*CHALLENGE:* Write out each line in which the string "scene" is present.
········
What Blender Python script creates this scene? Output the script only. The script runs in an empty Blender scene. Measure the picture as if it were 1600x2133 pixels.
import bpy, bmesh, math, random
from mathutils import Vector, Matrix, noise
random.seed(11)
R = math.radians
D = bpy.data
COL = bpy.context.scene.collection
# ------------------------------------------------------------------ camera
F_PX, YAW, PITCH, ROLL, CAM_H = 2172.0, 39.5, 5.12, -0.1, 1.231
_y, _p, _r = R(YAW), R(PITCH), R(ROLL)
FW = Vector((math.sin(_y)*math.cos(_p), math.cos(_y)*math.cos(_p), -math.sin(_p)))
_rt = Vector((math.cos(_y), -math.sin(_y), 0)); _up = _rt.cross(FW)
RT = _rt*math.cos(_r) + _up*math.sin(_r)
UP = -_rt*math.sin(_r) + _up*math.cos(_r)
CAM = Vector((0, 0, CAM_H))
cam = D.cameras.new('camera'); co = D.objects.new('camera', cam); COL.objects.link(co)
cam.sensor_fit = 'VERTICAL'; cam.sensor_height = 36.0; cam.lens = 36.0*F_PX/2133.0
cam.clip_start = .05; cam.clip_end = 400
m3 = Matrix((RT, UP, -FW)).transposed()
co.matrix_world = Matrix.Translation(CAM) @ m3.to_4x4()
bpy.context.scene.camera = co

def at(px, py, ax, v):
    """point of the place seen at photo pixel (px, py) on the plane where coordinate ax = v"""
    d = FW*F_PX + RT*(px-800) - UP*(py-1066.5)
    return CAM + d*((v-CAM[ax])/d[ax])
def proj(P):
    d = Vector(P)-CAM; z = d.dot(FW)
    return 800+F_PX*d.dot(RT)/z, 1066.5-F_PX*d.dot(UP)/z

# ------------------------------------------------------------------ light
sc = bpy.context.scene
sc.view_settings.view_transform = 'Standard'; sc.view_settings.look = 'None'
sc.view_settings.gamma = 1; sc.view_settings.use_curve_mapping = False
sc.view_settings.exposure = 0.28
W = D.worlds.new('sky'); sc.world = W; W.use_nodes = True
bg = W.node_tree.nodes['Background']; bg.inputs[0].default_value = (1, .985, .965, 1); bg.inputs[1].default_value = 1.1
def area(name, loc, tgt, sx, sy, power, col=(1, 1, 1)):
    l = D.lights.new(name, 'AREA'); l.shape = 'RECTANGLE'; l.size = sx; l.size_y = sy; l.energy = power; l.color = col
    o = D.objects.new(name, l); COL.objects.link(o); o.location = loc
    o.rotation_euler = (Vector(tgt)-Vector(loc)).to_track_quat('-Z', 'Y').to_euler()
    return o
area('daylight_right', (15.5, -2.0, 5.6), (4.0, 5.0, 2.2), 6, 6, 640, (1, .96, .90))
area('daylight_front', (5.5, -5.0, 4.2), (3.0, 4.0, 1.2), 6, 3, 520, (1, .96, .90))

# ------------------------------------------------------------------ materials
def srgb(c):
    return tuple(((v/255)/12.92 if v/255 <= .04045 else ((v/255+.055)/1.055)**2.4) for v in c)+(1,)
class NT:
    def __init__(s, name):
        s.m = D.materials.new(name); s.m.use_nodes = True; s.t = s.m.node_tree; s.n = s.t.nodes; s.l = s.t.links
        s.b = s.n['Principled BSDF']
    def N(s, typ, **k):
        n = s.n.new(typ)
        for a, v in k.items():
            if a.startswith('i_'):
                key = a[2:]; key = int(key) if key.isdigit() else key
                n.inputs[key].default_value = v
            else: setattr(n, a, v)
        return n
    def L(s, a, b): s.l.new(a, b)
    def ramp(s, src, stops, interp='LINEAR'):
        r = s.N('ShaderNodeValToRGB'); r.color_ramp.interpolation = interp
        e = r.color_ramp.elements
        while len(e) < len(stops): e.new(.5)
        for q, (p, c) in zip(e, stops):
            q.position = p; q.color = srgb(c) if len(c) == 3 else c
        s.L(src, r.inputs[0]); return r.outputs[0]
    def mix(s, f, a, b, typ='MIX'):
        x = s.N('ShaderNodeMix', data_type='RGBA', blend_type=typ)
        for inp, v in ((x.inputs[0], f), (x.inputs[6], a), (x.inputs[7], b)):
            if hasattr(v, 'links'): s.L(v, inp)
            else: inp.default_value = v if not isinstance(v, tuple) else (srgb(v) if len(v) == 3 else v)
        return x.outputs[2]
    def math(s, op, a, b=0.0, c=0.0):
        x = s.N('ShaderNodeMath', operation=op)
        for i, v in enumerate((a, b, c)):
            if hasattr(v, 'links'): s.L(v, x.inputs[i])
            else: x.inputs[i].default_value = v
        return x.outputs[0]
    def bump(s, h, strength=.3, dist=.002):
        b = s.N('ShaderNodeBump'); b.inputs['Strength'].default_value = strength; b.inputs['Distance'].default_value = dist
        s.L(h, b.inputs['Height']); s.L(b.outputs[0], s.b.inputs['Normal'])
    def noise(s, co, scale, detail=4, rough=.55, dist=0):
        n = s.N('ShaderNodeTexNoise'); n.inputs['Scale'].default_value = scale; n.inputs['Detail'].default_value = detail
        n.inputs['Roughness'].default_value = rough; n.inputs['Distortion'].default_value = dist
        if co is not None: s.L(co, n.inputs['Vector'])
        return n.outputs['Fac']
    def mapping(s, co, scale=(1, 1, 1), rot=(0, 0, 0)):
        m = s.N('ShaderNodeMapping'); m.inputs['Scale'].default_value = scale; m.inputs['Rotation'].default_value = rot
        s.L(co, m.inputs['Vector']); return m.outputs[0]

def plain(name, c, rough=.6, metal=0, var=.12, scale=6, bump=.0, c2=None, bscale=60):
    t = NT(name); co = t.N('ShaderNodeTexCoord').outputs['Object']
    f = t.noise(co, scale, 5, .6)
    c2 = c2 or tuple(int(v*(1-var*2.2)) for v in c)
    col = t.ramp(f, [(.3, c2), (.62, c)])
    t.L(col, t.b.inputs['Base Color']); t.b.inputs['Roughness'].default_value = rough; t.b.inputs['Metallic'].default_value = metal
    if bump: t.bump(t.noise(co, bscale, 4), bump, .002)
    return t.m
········
*WORKED SOLUTION:*
What Blender Python script creates this scene? Output the script only. The script runs in an empty Blender scene. Measure the picture as if it were 1600x2133 pixels.
COL = bpy.context.scene.collection
bpy.context.scene.camera = co
sc = bpy.context.scene